Chief winemaker Tim Dolan believes the consecutive vintages of 2020 and 2021 delivered terrific results for Barossa producers.

“This Old Bastard Shiraz is our flagship wine and is released as a four-year-old shiraz," Dolan says.

"The name is fitting, referring to a small number of old gnarly bush vines planted in 1893. These ‘old bastards’ flourished during the 2020 vintage, with dry and warm conditions throughout spring into summer, resulting in significantly reduced yields.

“We believe wine is made in the vineyard, and the mild conditions throughout the harvest period enabled a long, even ripening period. The resultant wine is deep and brooding, like an iron fist wrapped in a velvet glove.”

It is certainly a wine with immense power - and long-term cellaring potential.

For more immediate drinking pleasure, the Old Vine’Shiraz and Alte Reben Shiraz (both $110) are better prospects, but remain wines of concentration and palate weight.

The Kaesler family had a long history in the wine business with the Silesian migrants establishing their vineyards in the 1890s.

The family settled in Barossa in the 1840s and purchased 96 acres in 1891. By 1893, they had planted the entire acreage with shiraz, grenache and mataro vines with much of the fruit still sourced gnarly dry-grown vines.

“Our Icon wines are a true testament to the history, soil, and place of Barossa," says Dolan.

"Access to premium old vine material means we can produce bold estate wines representative of Barossa Valley.
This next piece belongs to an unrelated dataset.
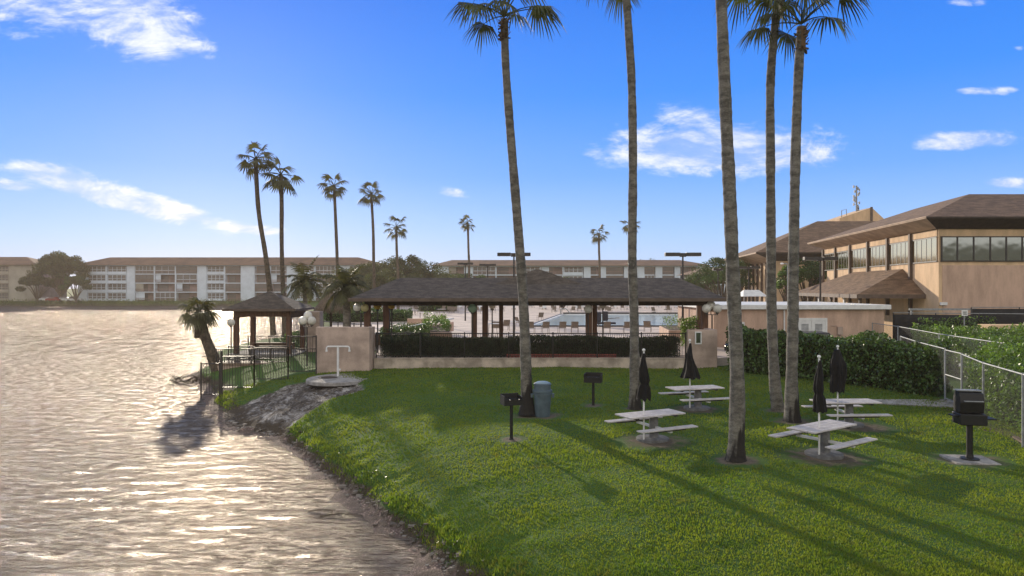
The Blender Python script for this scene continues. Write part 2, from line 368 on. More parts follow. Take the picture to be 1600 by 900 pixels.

In fact, the intensity of the old vine shiraz inspired the production of the Old Bastard.

In 1999, agribusiness entrepreneur Ed Peter, winemaker Reid Bosward, and business partners purchased the property and immediately regenerated the old vines.

The Kaesler team, now led by general manager and viticulturist Nigel Van der Zande, view themselves as the custodians of the ancient vineyards.

“At Kaesler, we strive not only to maintain but rebuild the soils because we want to leave these precious old vines in better condition than we found them," says Van der Zande.

"It’s a process called regenerative farming, as it’s more than sustainability; it is a constantly evolving practice, so we are not just sustaining the environment, we are aiming to improve it.”